Le renouveau du nationalisme touche tous les continents. Cette passion fait courir des risques à nos démocraties.
La Grande Guerre, qui marqua le suicide de l’Europe, discrédita le nationalisme tout en ouvrant la voie aux idéologies de la classe et de la race. Le XXe siècle fut ainsi dominé par trois conflits mondiaux, opposant les nations aux empires et les démocraties aux totalitarismes. Loin de déboucher sur le triomphe de la démocratie de marché annoncé par Francis Fukuyama, la chute du soviétisme a réhabilité les deux passions politiques les plus puissantes que d’aucuns – notamment au sein des démocraties occidentales – prétendaient mortes depuis le XIXe siècle : le nationalisme et la religion.
Le retour en force du nationalisme s’observe sur tous les continents. L’Asie est devenue le cœur du capitalisme universel mais aussi des tensions géopolitiques. Affrontements entre la Chine et le Japon autour des îles Senkaku avec l’établissement par Pékin d’une zone d’exclusion aérienne, entre la Chine et le Vietnam avec des combats maritimes autour de l’installation d’une plate-forme pétrolière dans la zone économique revendiquée par Hanoï suivis de pogroms antichinois, entre la Chine et les Philippines autour des hauts-fonds de Scarborough. Réaffirmation du nationalisme japonais par Shinzo Abe, qui entend réviser la Constitution pour abolir la renonciation à la guerre instituée par l’article 9 sur fond d’ascension des différends territoriaux et des polémiques sur l’histoire avec la Chine et la Corée.
En Inde, la plus grande des démocraties vient de porter à sa tête Narendra Modi, qui mêle réformisme économique et nationalisme virulent.
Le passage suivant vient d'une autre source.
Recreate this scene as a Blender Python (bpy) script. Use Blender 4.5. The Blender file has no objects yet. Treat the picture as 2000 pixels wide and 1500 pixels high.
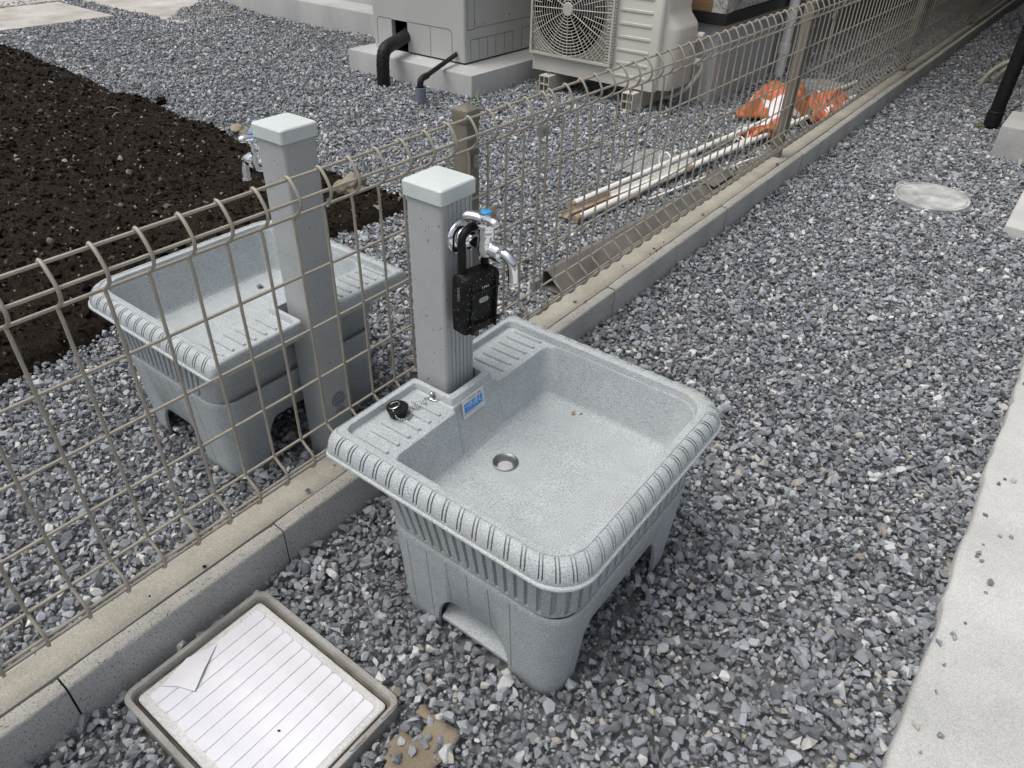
import bpy, bmesh, math, random
import numpy as np
from mathutils import Vector, Matrix, Euler

random.seed(7)
rng = np.random.default_rng(11)
S = bpy.context.scene
C = S.collection
R = math.radians

# ------------------------------------------------------------------ camera
CAM = np.array([0.9012, -1.3074, 1.0696])
FPX = 1421.8
def _rot(yaw, pitch, roll):
    cy, sy, cp, sp = math.cos(yaw), math.sin(yaw), math.cos(pitch), math.sin(pitch)
    f = np.array([-sy*cp, cy*cp, -sp]); r = np.array([cy, sy, 0.0]); u = np.cross(r, f)
    c, s = math.cos(roll), math.sin(roll)
    return np.array([c*r + s*u, -(-s*r + c*u), f])
MC = _rot(0.63155, 0.628967, 0.0317743)
cam = bpy.data.cameras.new('camera')
cam.sensor_width = 36.0
cam.lens = FPX/2000*36.0
cam.clip_start = 0.05
cam.clip_end = 500
cam_o = bpy.data.objects.new('camera', cam)
C.objects.link(cam_o)
cam_o.matrix_world = Matrix(((MC[0][0], -MC[1][0], -MC[2][0], CAM[0]),
                             (MC[0][1], -MC[1][1], -MC[2][1], CAM[1]),
                             (MC[0][2], -MC[1][2], -MC[2][2], CAM[2]), (0, 0, 0, 1)))
S.camera = cam_o

# ------------------------------------------------------------------ sky, sun, exposure
SUN_EL, SUN_AZ = R(70), R(215)          # azimuth clockwise from +y
w = bpy.data.worlds.new('World'); S.world = w
w.use_nodes = True
nt = w.node_tree; nt.nodes.clear()
sky = nt.nodes.new('ShaderNodeTexSky'); sky.sky_type = 'NISHITA'
sky.sun_disc = False
sky.sun_elevation = SUN_EL; sky.sun_rotation = SUN_AZ
sky.air_density = 1.0; sky.dust_density = 6.0; sky.ozone_density = 1.0
bg = nt.nodes.new('ShaderNodeBackground'); bg.inputs['Strength'].default_value = 0.115
wo = nt.nodes.new('ShaderNodeOutputWorld')
hs = nt.nodes.new('ShaderNodeHueSaturation'); hs.inputs['Saturation'].default_value = .50
nt.links.new(sky.outputs[0], hs.inputs['Color']); nt.links.new(hs.outputs[0], bg.inputs[0]); nt.links.new(bg.outputs[0], wo.inputs[0])
sl = bpy.data.lights.new('sun', 'SUN'); sl.energy = 1.15; sl.angle = R(45); sl.color = (1.0, 0.96, 0.9)
so = bpy.data.objects.new('sun', sl); C.objects.link(so)
sdir = Vector((math.sin(SUN_AZ)*math.cos(SUN_EL), math.cos(SUN_AZ)*math.cos(SUN_EL), math.sin(SUN_EL)))
so.rotation_euler = sdir.to_track_quat('Z', 'Y').to_euler()
S.view_settings.view_transform = 'Standard'
S.view_settings.look = 'None'
S.view_settings.exposure = 0.38
S.view_settings.gamma = 1.0
S.view_settings.use_curve_mapping = False
S.cycles.max_bounces = 6
S.cycles.diffuse_bounces = 3

# ------------------------------------------------------------------ materials
class NT:
    def __init__(s, name):
        s.m = bpy.data.materials.new(name); s.m.use_nodes = True
        s.t = s.m.node_tree; s.b = s.t.nodes['Principled BSDF']
    def n(s, t, **k):
        x = s.t.nodes.new(t)
        for a, v in k.items(): setattr(x, a, v)
        return x
    def l(s, a, b): s.t.links.new(a, b)
    def coord(s):
        if not hasattr(s, '_c'): s._c = s.n('ShaderNodeTexCoord').outputs['Object']
        return s._c
    def noise(s, scale, detail=3, rough=.55, vec=None):
        x = s.n('ShaderNodeTexNoise'); x.inputs['Scale'].default_value = scale
        x.inputs['Detail'].default_value = detail; x.inputs['Roughness'].default_value = rough
        s.l(vec if vec else s.coord(), x.inputs['Vector']); return x.outputs['Fac']
    def ramp(s, fac, stops, interp='LINEAR'):
        x = s.n('ShaderNodeValToRGB'); x.color_ramp.interpolation = interp
        e = x.color_ramp.elements
        while len(e) < len(stops): e.new(0.5)
        for i, (p, c) in enumerate(stops):
            e[i].position = p
            e[i].color = (c[0], c[1], c[2], 1) if hasattr(c, '__len__') else (c, c, c, 1)
        s.l(fac, x.inputs[0]); return x.outputs[0]
    def mix(s, fac, a, b, mode='MIX'):
        x = s.n('ShaderNodeMix', data_type='RGBA', blend_type=mode)
        for sock, v in ((x.inputs[0], fac), (x.inputs[6], a), (x.inputs[7], b)):
            if hasattr(v, 'is_linked') or isinstance(v, bpy.types.NodeSocket): s.l(v, sock)
            elif isinstance(v, (int, float)): sock.default_value = v
            else: sock.default_value = (v[0], v[1], v[2], 1)
        return x.outputs[2]
    def bump(s, h, strength, dist):
        x = s.n('ShaderNodeBump'); x.inputs['Strength'].default_value = strength
        x.inputs['Distance'].default_value = dist
        s.l(h, x.inputs['Height'])
        if s.b.inputs['Normal'].is_linked:
            s.l(s.b.inputs['Normal'].links[0].from_socket, x.inputs['Normal'])
        s.l(x.outputs[0], s.b.inputs['Normal'])
    def set(s, col=None, rough=.6, metal=0.0, spec=.5):
        if col is not None:
            if isinstance(col, bpy.types.NodeSocket): s.l(col, s.b.inputs['Base Color'])
            else: s.b.inputs['Base Color'].default_value = (col[0], col[1], col[2], 1)
        if isinstance(rough, bpy.types.NodeSocket): s.l(rough, s.b.inputs['Roughness'])
        else: s.b.inputs['Roughness'].default_value = rough
        s.b.inputs['Metallic'].default_value = metal
        s.b.inputs['Specular IOR Level'].default_value = spec
        return s.m

M = {}
def mat_stone(name, dark, mid, light, warm):
    x = NT(name)
    oi = x.n('ShaderNodeObjectInfo')
    c = x.ramp(oi.outputs['Random'], [(0, dark), (.30, mid), (.62, [v*1.4 for v in mid]), (.84, [v*1.9 for v in mid]), (.950, light), (.975, warm), (.990, [v*1.4 for v in warm]), (1, mid)])
    n1 = x.noise(140, 4, .65)
    c = x.mix(1.0, c, x.ramp(n1, [(.25, .6), (.5, 1.0), (.75, 1.5)]), 'MULTIPLY')
    veins = x.ramp(x.noise(55, 2, .5), [(.495, 0), (.50, .35), (.515, 0)])
    c = x.mix(veins, c, (.62, .62, .62))
    x.set(c, .85, 0, .3); x.bump(n1, .5, .002)
    return x.m
M['stone'] = mat_stone('crushed_limestone', (.125, .134, .147), (.185, .199, .216), (.60, .605, .59), (.315, .29, .25))
def mat_ground():
    x = NT('gravel_bed')
    n = x.noise(260, 4, .7); v = x.n('ShaderNodeTexVoronoi'); v.inputs['Scale'].default_value = 70
    x.l(x.coord(), v.inputs['Vector'])
    c = x.ramp(v.outputs['Color'], [(0, (.10, .105, .112)), (.5, (.19, .198, .206)), (1, (.34, .35, .355))])
    x.set(c, .95, 0, .2); x.bump(n, .6, .004); return x.m
M['ground'] = mat_ground()
def mat_soil():
    x = NT('dark_soil')
    n = x.noise(60, 6, .7); n2 = x.noise(2.2, 3)
    c = x.ramp(n, [(.3, (.007, .0055, .0042)), (.55, (.0175, .0135, .0100)), (.8, (.042, .033, .025))])
    c = x.mix(1.0, c, x.ramp(n2, [(.35, (.8, .78, .75)), (.7, (1.35, 1.25, 1.15))]), 'MULTIPLY')
    sp = x.ramp(x.noise(420, 2, .5), [(.70, 0), (.73, 1)])
    c = x.mix(sp, c, (.3, .28, .24))
    x.set(c, .95, 0, .15); x.bump(n, .9, .01); return x.m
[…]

Recep Erdogan entend accéder à la présidence de la Turquie sous le double signe de l’ultranationalisme et de l’islam. Les révolutions du monde arabo-musulman ne trouvent d’issue que dans la reprise en main du pouvoir par les militaires, à l’image de l’Égypte du maréchal al-Sissi. La Russie communie dans le projet impérial de Vladimir Poutine visant à placer sous l’autorité de Moscou les territoires et les peuples russophones, avec pour première étape l’annexion de la Crimée et la déstabilisation de l’Ukraine. Dans le monde occidental, le repli stratégique américain va de pair avec la radicalisation de la vie politique sous l’influence du Tea Party, tandis que l’Europe, soixante ans après le lancement de son mouvement d’intégration, se trouve menacée d’implosion sous la pression des partis nationalistes et xénophobes qui dirigent des pays comme la Hongrie et comptent désormais 143 députés sur 751 sièges au Parlement européen.
Le renouveau du nationalisme s’enracine dans des causes très diverses. La mondialisation et les technologies déstabilisent les États, les sociétés et les individus, alimentant la dynamique de la peur et de la haine, suscitant l’exaspération des citoyens devant l’impuissance des institutions et l’affaiblissement du leadership politique. Le monde multipolaire multiplie les risques et les incertitudes qui ne sont plus régulés par les États-Unis, dont la priorité va à leur reconstruction économique et à leur désengagement des guerres indissociable d’une aversion systématique envers le recours à la force.
Dans le même temps, le choc déflationniste de 2008 a provoqué une chute de la croissance et une explosion du chômage et de la misère, laminant les classes moyennes du monde développé, ouvrant un vaste espace aux extrémistes. Le soutien de l’activité et le sauvetage des banques ont pour contrepartie une hausse de plus de 30 % du PIB des dettes publiques, justifiant la renationalisation des politiques économiques et exacerbant les tentations protectionnistes. Enfin, le coût des réformes structurelles pour les citoyens des démocraties suppose une réassurance politique que le nationalisme fournit à bon compte.
La floraison du nationalisme est grosse de risques majeurs : déstabilisation des démocraties par les passions collectives ; violences xénophobes avec leur cycle de représailles ; protectionnisme ; course aux armements ; exacerbation des conflits territoriaux et des menaces de conflits armés.
Les démocraties doivent mesurer que le nationalisme n’est pas une relique d’un passé disparu et une séquelle aberrante du XIXe siècle mais une des forces qui structurent le XXIe siècle. La divinisation perverse de la nation, qui va de pair avec la revendication violente de sa suprématie, ne doit pas être confondue avec le patriotisme, qui reste le cœur légitime des sentiments d’appartenance politique. Le nationalisme ne doit pas être combattu par la négation de la nation qui l’exacerbe mais par la revitalisation de la citoyenneté, par la réforme des démocraties et leur réengagement dans leur défense, par la construction de systèmes de sécurité régionaux, enfin par la pleine reconnaissance de l’émergence des pays du Sud, notamment au sein des institutions internationales.